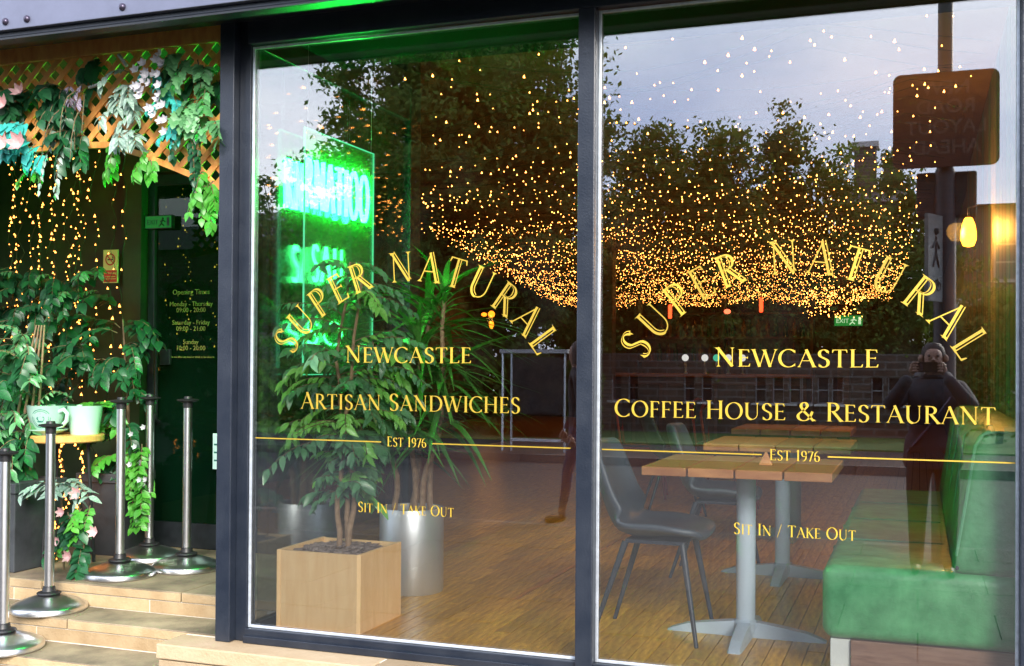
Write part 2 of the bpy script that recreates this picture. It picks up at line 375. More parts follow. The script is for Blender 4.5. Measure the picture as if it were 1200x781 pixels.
# stroke: (points, weight, serif at start, serif at end)  h = foot, v = arm end
GL = {
 'A': (.76, [([(.06, 0), (.38, 1)], T, 'h', ''), ([(.36, 1.0), (.70, 0)], K, '', 'h'), ([(.19, .36), (.57, .36)], T, '', '')]),
 'C': (.74, [(arc(.42, .5, .38, .5, 48, 312, 22), V_, 's', 's')]),
 'D': (.80, [([(.14, 0), (.14, 1)], K, 'h', 'h'), ([(.10, .98), (.34, .98)]+arc(.34, .5, .40, .48, 90, -90, 18)+[(.10, .02)], V_, '', '')]),
 'E': (.58, [([(.14, 0), (.14, 1)], K, 'h', 'h'), ([(.14, .97), (.50, .97)], T, '', 'v'), ([(.14, .52), (.44, .52)], T, '', 'v'), ([(.14, .03), (.54, .03)], T, '', 'v')]),
 'F': (.54, [([(.14, 0), (.14, 1)], K, 'h', 'h'), ([(.14, .97), (.50, .97)], T, '', 'v'), ([(.14, .50), (.43, .50)], T, '', 'v')]),
 'H': (.82, [([(.14, 0), (.14, 1)], K, 'h', 'h'), ([(.68, 0), (.68, 1)], K, 'h', 'h'), ([(.14, .52), (.68, .52)], T, '', '')]),
 'I': (.32, [([(.16, 0), (.16, 1)], K, 'h', 'h')]),
 'K': (.70, [([(.14, 0), (.14, 1)], K, 'h', 'h'), ([(.60, 1), (.16, .46)], T, 'h', ''), ([(.26, .58), (.64, 0)], K, '', 'h')]),
 'L': (.56, [([(.14, 0), (.14, 1)], K, 'h', 'h'), ([(.14, .03), (.54, .03)], T, '', 'v')]),
 'N': (.84, [([(.14, 0), (.14, .96)], T, 'h', ''), ([(.10, 1), (.70, .02)], K, 'h', ''), ([(.70, 0), (.70, 1)], T, '', 'h')]),
 'O': (.88, [(arc(.44, .5, .38, .5, 90, 450, 30), V_, '', '')]),
 'P': (.62, [([(.14, 0), (.14, 1)], K, 'h', 'h'), ([(.10, .97), (.32, .97)]+arc(.32, .73, .22, .24, 90, -90, 12)+[(.14, .49)], V_, '', '')]),
 'R': (.70, [([(.14, 0), (.14, 1)], K, 'h', 'h'), ([(.10, .97), (.30, .97)]+arc(.30, .75, .21, .22, 90, -90, 12)+[(.14, .53)], V_, '', ''), ([(.30, .53), (.66, 0)], K, '', 'h')]),
 'S': (.54, [([(.45, .84)]+arc(.27, .76, .18, .22, 35, 235, 12)+arc(.26, .25, .20, .25, 45, -145, 12), V_, 's', 's')]),
 'T': (.66, [([(.33, 0), (.33, .98)], K, 'h', ''), ([(.03, .97), (.63, .97)], T, 'v', 'v')]),
 'U': (.80, [([(.14, 1), (.14, .36)]+arc(.39, .34, .25, .33, 180, 270, 8), K, 'h', ''), (arc(.39, .34, .27, .33, 270, 360, 8)+[(.66, 1)], T, '', 'h')]),
 'W': (1.08, [([(.05, 1), (.32, 0)], K, 'h', ''), ([(.32, 0), (.54, .92)], T, '', ''), ([(.52, .98), (.78, 0)], K, 'h', ''), ([(.78, 0), (1.02, 1)], T, '', 'h')]),
 '&': (.86, [([(.72, .50), (.62, .20)]+arc(.34, .24, .25, .24, -15, -220, 12)+[(.40, .62)]+arc(.36, .80, .14, .18, -10, 200, 10)+[(.34, .52), (.78, .0)], V_, '', 'h')]),
 '/': (.42, [([(.04, -.08), (.38, 1.05)], T, '', '')]),
 '1': (.36, [([(.19, 0), (.19, 1)], K, 'h', ''), ([(.06, .86), (.19, .99)], T, '', '')]),
 '6': (.56, [(arc(.42, .55, .34, .45, 95, 200, 8)+arc(.28, .28, .20, .28, 180, 520, 18), V_, '', '')]),
 '7': (.52, [([(.05, .96), (.48, .96), (.20, 0)], V_, 'v', '')]),
 '9': (.56, [(arc(.14, .45, .34, .45, -85, 20, 8)+arc(.28, .72, .20, .28, 0, 340, 18), V_, '', '')]),
 ' ': (.36, []), '-': (.4, [([(.05, .4), (.35, .4)], T, '', '')]),
}
THK, THN = .125, .036
def glyph_polys(ch, inline=False, thk=THK, thn=THN):
    out = []
    for pts, wt, s0, s1 in GL[ch][1]:
        n = len(pts); P = [Vector(p) for p in pts]; W = []; Nn = []
        for i in range(n):
            t = (P[min(i+1, n-1)]-P[max(i-1, 0)]); t = t.normalized() if t.length > 1e-6 else Vector((1, 0))
            Nn.append(Vector((-t.y, t.x)))
            if wt == 'k':
                W.append(thk*(1 if abs(t.y) > .3 else .35+.65*abs(t.y)/.3))
            elif wt == 't': W.append(thn)
            else:
                s = abs(math.sin(math.atan2(t.y, t.x)-R(8))); W.append(thn+(thk*1.05-thn)*s**1.6)
        def rib(a, b):
            out.append([tuple(P[i]+Nn[i]*(a*W[i])) for i in range(n)] + [tuple(P[i]+Nn[i]*(b*W[i])) for i in reversed(range(n))])
        sg = 1
        if inline and (wt != 't'):
            if wt == 'k' and P[-1].y > P[0].y: sg = -1
            if wt == 'v': sg = -1
            rib(-.60*sg, .16*sg); rib(.62*sg, .92*sg)
        else: rib(-.5, .5)
        for end, sf in ((0, s0), (n-1, s1)):
            p = P[end]; w_ = W[end]*(1.25 if inline else 1)
            if sf == 'h':
                d = 1 if p.y < .5 else -1; e = w_/2+.075
                out.append([(p.x-e, p.y), (p.x-e*.4-.01, p.y+d*.028), (p.x-w_/2, p.y+d*.075), (p.x+w_/2, p.y+d*.075), (p.x+e*.4+.01, p.y+d*.028), (p.x+e, p.y)])
            elif sf == 'v':
                dirx = 1 if p.x > .33 else -1; dy = -1 if p.y > .6 else (1 if p.y < .3 else 0)
                if dy: out.append([(p.x, p.y-dy*thn*.5), (p.x-dirx*.06, p.y+dy*thn*.3), (p.x-dirx*.005, p.y+dy*.15), (p.x+dirx*.022, p.y+dy*.15)])
                else: out.append([(p.x-.05*dirx, p.y), (p.x+.015*dirx, p.y+.075), (p.x+.015*dirx, p.y-.075)])
            elif sf == 's':
                dy = -1 if p.y > .5 else 1
                dx = 1 if p.x > .3 else -1
                out.append([(p.x-.03*dx, p.y+dy*.0), (p.x+.03*dx, p.y-dy*.09), (p.x+.03*dx, p.y+dy*.10)])
    return out
def add_glyph(mb, ch, fn, inline=False, y0=-.0035, **k):
    """fn maps glyph units to (X,Z)"""
    for j, poly in enumerate(glyph_polys(ch, inline, **k)):
        y = y0 - j*.00025; n = len(poly); o = len(mb.v)
        for (a, b) in poly: X, Z = fn(a, b); mb.v.append((X, y, Z))
        if n > 8 or (n % 2 == 0 and n >= 4 and n != 6):
            h = n//2
            for i in range(h-1): mb.f.append((o+i, o+i+1, o+n-2-i, o+n-1-i))
        else: mb.f.append(tuple(o+i for i in range(n)))
def line_width(txt, big=1.0, gap=.07):
    s = 0; st_ = True
    for c in txt:
        s += (GL[c][0]+gap)*(big if st_ and c != ' ' else 1); st_ = (c == ' ')
    return s-gap
def letter_line(txt, x0, x1, z0, cap, parent, big=1.10, **k):
    mb = MB(); sx = (x1-x0)/line_width(txt, big); x = x0; st_ = True
    for c in txt:
        m_ = big if st_ and c != ' ' else 1
        add_glyph(mb, c, lambda a, b, x=x, m_=m_: (x+a*sx*m_, z0+b*cap*m_), **k)
        x += (GL[c][0]+.07)*sx*m_; st_ = (c == ' ')
    me = mb.mesh('lettering', MT['gold'], fix=False); return link('lettering', me, parent)
def letter_arc(txt, cx, cz, rad, span, cap, parent):
    tot = sum(GL[c][0]+.20 if c != ' ' else .55 for c in txt)-.20
    u = 0
    for c in txt:
        wd = GL[c][0] if c != ' ' else .35
        if c != ' ':
            mb = MB(); mid = (u+wd/2)/tot; ang = R(90+span-2*span*mid)
            ca, sa = math.cos(ang), math.sin(ang); sx = cap*1.0
            def fn(a, b):
                dx = (a-wd/2)*sx; rr = rad+b*cap
                return (cx+ca*rr+sa*dx, cz+sa*rr-ca*dx)
            add_glyph(mb, c, fn, inline=True, thk=.105, thn=.038)
            link('letter', mb.mesh('letter', MT['gold'], fix=False), parent)
        u += wd+.20

# ------------------------------------------------------------------ shop front
def window(name, x0, x1, label, cx):
    wd = empty(name, (0, 0, 0), label, 'window')
    MB().box(x0, x1, -.001, .007, .012, 2.598).build('pane', MT['glass'], wd)
    b = .012
    for q in ((x0, x0+b, .012, 2.598), (x1-b, x1, .012, 2.598)): MB().box(q[0], q[1], -.012, -.002, q[2], q[3]).build('glazing_bead', MT['bead'], wd, bevel=.002)
    for q in ((x0+b, x1-b, .012, .012+b), (x0+b, x1-b, 2.598-b, 2.598)): MB().box(q[0], q[1], -.0115, -.002, q[2], q[3]).build('glazing_bead', MT['bead'], wd, bevel=.002)
    return wd
wl = window('shop_window', -2.802, -1.272, 'left shop window pane lettered ARTISAN SANDWICHES in gold, green neon behind it', 0)
wr = window('shop_window', -1.202, .331, 'right shop window pane lettered COFFEE HOUSE & RESTAURANT in gold', 0)
letter_arc('SUPER NATURAL', -2.022, .868, .668, 58, .125, wl)
letter_line('NEWCASTLE', -2.329, -1.741, 1.191, .066, wl)
letter_line('ARTISAN SANDWICHES', -2.546, -1.526, .988, .066, wl)
letter_line('EST 1976', -2.126, -1.943, .836, .038, wl, big=1.1)
letter_line('SIT IN / TAKE OUT', -2.262, -1.816, .551, .038, wl, big=1.15)
letter_arc('SUPER NATURAL', -.435, .868, .668, 59.5, .125, wr)
letter_line('NEWCASTLE', -.735, -.138, 1.185, .066, wr)
letter_line('COFFEE HOUSE & RESTAURANT', -1.128, .255, .985, .063, wr)
letter_line('EST 1976', -.528, -.344, .834, .038, wr, big=1.1)
letter_line('SIT IN / TAKE OUT', -.661, -.216, .549, .038, wr, big=1.15)
for p, xs in ((wl, ((-2.775, -2.154), (-1.916, -1.311))), (wr, ((-1.18, -.557), (-.317, .319)))):
    for (a, b) in xs: MB().box(a, b, -.0042, -.0034, .851, .856).build('rule_line', MT['gold'], p)

fr = empty('shopfront_frame', (0, 0, 0), 'dark navy painted frame holding the two shop windows', 'window frame')
MB().box(-2.937, -2.862, -.065, .06, -.05, 2.78).build('post', MT['frame'], fr, bevel=.004)
MB().box(-2.862, -2.803, -.02, .05, -.05, 2.78).build('post_rebate', MT['frame'], fr, bevel=.003)
MB().box(-1.272, -1.202, -.06, .05, .0, 2.6).build('mullion', MT['frame'], fr, bevel=.004)
MB().box(.331, .52, -.055, .05, -.05, 2.6).build('post', MT['frame'], fr, bevel=.004)
MB().box(-2.803, .5, -.035, .05, -.05, .011).build('bottom_rail', MT['frame'], fr, bevel=.003)
MB().box(-2.803, .5, -.05, -.036, -.05, -.018).build('bottom_rail_lip', MT['frame'], fr, bevel=.003)
MB().box(-2.803, .52, -.05, .05, 2.601, 2.80).build('head_rail', MT['frame'], fr, bevel=.003)
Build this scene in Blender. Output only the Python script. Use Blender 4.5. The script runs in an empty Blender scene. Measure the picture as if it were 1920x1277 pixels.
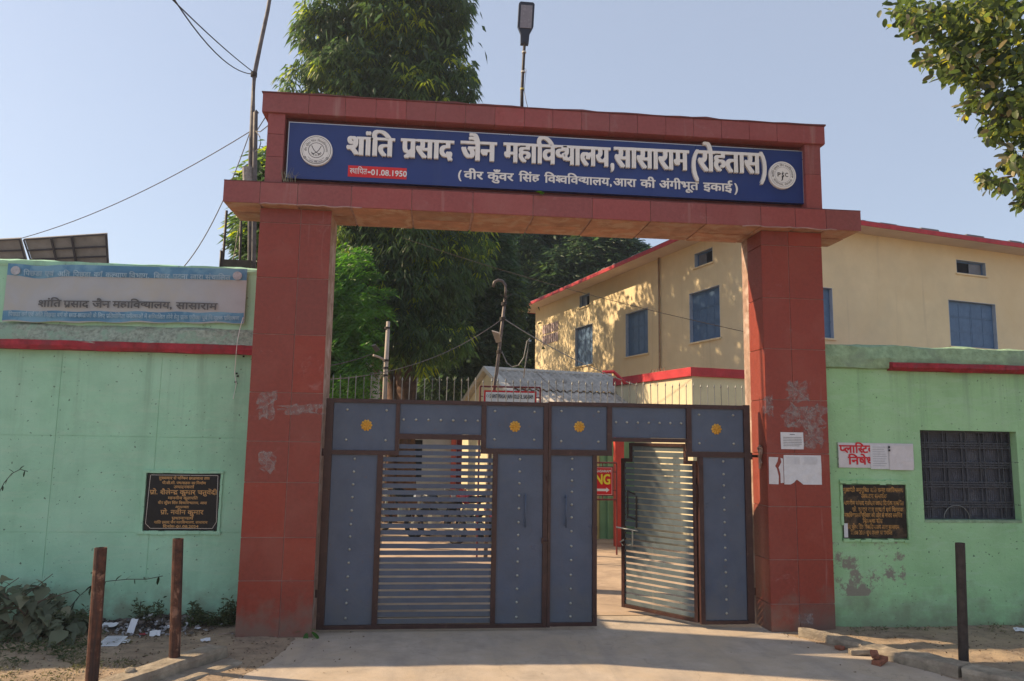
import bpy, bmesh, math, random
import numpy as np
from mathutils import Vector, Matrix, noise
random.seed(7); rng = np.random.default_rng(7)
R = math.radians
sc = bpy.context.scene
col = sc.collection

# ------------------------------------------------------------------ camera
CAM = Vector((-1.3689, -8.3551, 2.08)); FPX = 1419.9
YAW, PIT, ROL = R(5.928), R(7.368), R(0.906)
fwd = Vector((math.sin(YAW)*math.cos(PIT), math.cos(YAW)*math.cos(PIT), math.sin(PIT)))
rt0 = Vector((math.cos(YAW), -math.sin(YAW), 0)); up0 = rt0.cross(fwd)
rgt = rt0*math.cos(ROL)+up0*math.sin(ROL); upv = -rt0*math.sin(ROL)+up0*math.cos(ROL)
cd = bpy.data.cameras.new('camera'); cam = bpy.data.objects.new('camera', cd); col.objects.link(cam)
cam.matrix_world = Matrix(((rgt.x, upv.x, -fwd.x, CAM.x), (rgt.y, upv.y, -fwd.y, CAM.y), (rgt.z, upv.z, -fwd.z, CAM.z), (0, 0, 0, 1)))
cd.sensor_width = 36; cd.lens = FPX/1920*36; cd.clip_end = 2000; cd.clip_start = .05
sc.camera = cam

# ------------------------------------------------------------------ light
TO_SUN = Vector((-3.3, 1.0, 2.4)).normalized()
EL = math.asin(TO_SUN.z); AZ = math.atan2(TO_SUN.x, TO_SUN.y)
w = bpy.data.worlds.new("World"); sc.world = w; w.use_nodes = True
wn = w.node_tree.nodes; wl = w.node_tree.links
bg = wn['Background']; sky = wn.new('ShaderNodeTexSky'); sky.sky_type = 'NISHITA'
sky.sun_disc = False; sky.sun_elevation = EL; sky.sun_rotation = AZ
sky.air_density = 1.0; sky.dust_density = 1.1; sky.ozone_density = 1.2; sky.altitude = 100
hz = wn.new('ShaderNodeMix'); hz.data_type = 'RGBA'; hz.inputs[0].default_value = .76; hz.inputs[7].default_value = (1.27, 1.40, 1.68, 1)   # pale dust haze over the whole sky
wl.new(sky.outputs[0], hz.inputs[6]); wl.new(hz.outputs[2], bg.inputs[0]); bg.inputs[1].default_value = 0.15
sl = bpy.data.lights.new('sun', 'SUN'); sl.energy = 3.6; sl.angle = R(0.55); sl.color = (1.0, .76, .48)
so = bpy.data.objects.new('sun', sl); col.objects.link(so); so.rotation_euler = (-TO_SUN).to_track_quat('-Z', 'Y').to_euler()
sc.view_settings.view_transform = 'Standard'; sc.view_settings.look = 'None'
sc.view_settings.exposure = 1.2; sc.view_settings.gamma = 1; sc.view_settings.use_curve_mapping = False
sc.render.engine = 'CYCLES'
sc.cycles.max_bounces = 8; sc.cycles.volume_bounces = 0; sc.cycles.transparent_max_bounces = 12

# ------------------------------------------------------------------ helpers
def ray(u, v): return fwd+rgt*((u-960)/FPX)+upv*((638.5-v)/FPX)
def at(u, v, Y):
    d = ray(u, v); return CAM+d*((Y-CAM.y)/d.y)
def atz(u, v, z=0.0):
    d = ray(u, v); return CAM+d*((z-CAM.z)/d.z)

def lin(r, g, b):
    f = lambda c: (c/255/12.92) if c/255 <= .04045 else ((c/255+.055)/1.055)**2.4
    return (f(r), f(g), f(b), 1)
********
Above are some records; extract exactly the lines from the one containing "Build this scene" through the one containing "col = sc.collection" and drop the pictures.

Solution for this exercise:
Build this scene in Blender. Output only the Python script. Use Blender 4.5. The script runs in an empty Blender scene. Measure the picture as if it were 1920x1277 pixels.
import bpy, bmesh, math, random
import numpy as np
from mathutils import Vector, Matrix, noise
random.seed(7); rng = np.random.default_rng(7)
R = math.radians
sc = bpy.context.scene
col = sc.collection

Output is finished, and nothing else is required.